Who else will oppose Zionism and western imperialism?
In Iraq, there is a lingering threat from pockets of ISIS remnants and legitimate grievances about continuing US military presence, which is likely to continue for years to come. Both of these threats to Iraqi sovereignty have been targeted by “Iranian-backed Shia militia,” many who are an integral part of Iraq’s armed forces in the form of the PMUs. Ironically, these anti-ISIS forces were in fact initiated by a religious ruling from within Iraq, independent of Iran’s diktats.
The world’s worst humanitarian crisis, according to the UN, is in Yemen which has been bombed and besieged almost relentlessly for seven years by a US/UK-backed and armed, Saudi-led coalition. Yemen’s resistance to this foreign aggression is led by the Ansarallah movement and its allied Yemeni armed forces. Here too, the Arab Sunni monarchs’ narrative has played a nefarious role, labelling Yemen’s resistance as ‘Shia,’ where in fact they are mainly Zaidis, who are in many ways closer to Hanafi Sunnis and who pray in Sunni mosques. As Iran and its regional axis support anti-imperialism, they are naturally more aligned to the Yemeni resistance, who are almost always now labelled as ‘Iran-backed’ or ‘Shia’ for their resistance against decades of exploitation and subjugation by Saudi Arabia.
For the divisive case of Syria, supporting the sovereignty and territorial integrity of the state against the aggressions of hostile states has also been cast as a ‘Shia’ cause, despite the fact that Syria’s Shia community – not to be confused with the Alawites – form a very small minority in the majority-Sunni country. Yet when contextualized as an important actor in the Axis of Resistance, in particular as a transit point between Iran and Lebanon and occupied Palestine, the sectarian designation becomes apparent.
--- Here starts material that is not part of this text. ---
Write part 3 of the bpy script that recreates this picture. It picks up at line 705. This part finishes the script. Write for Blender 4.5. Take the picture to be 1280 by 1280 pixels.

The common denominator for these conflicts is that there is an opposing force to the Axis of Normalization and its US backer. It has become imperative, especially for the burgeoning Sunni Arab-Israeli alliance, for these forces to be deliberately cast as ‘Iranian-supported Shia proxies’ in order to dampen their own populations’ support for popular resistance.
Arab and Muslim populations everywhere would otherwise likely support operations to purge western military interventionism and Israel’s aggressions from West Asia. But say ‘Iran,’ ‘Persia’ or ‘Shia’ and the Arab Sunni elite manage to confuse and quash mass popular resentment of their own malign behaviors.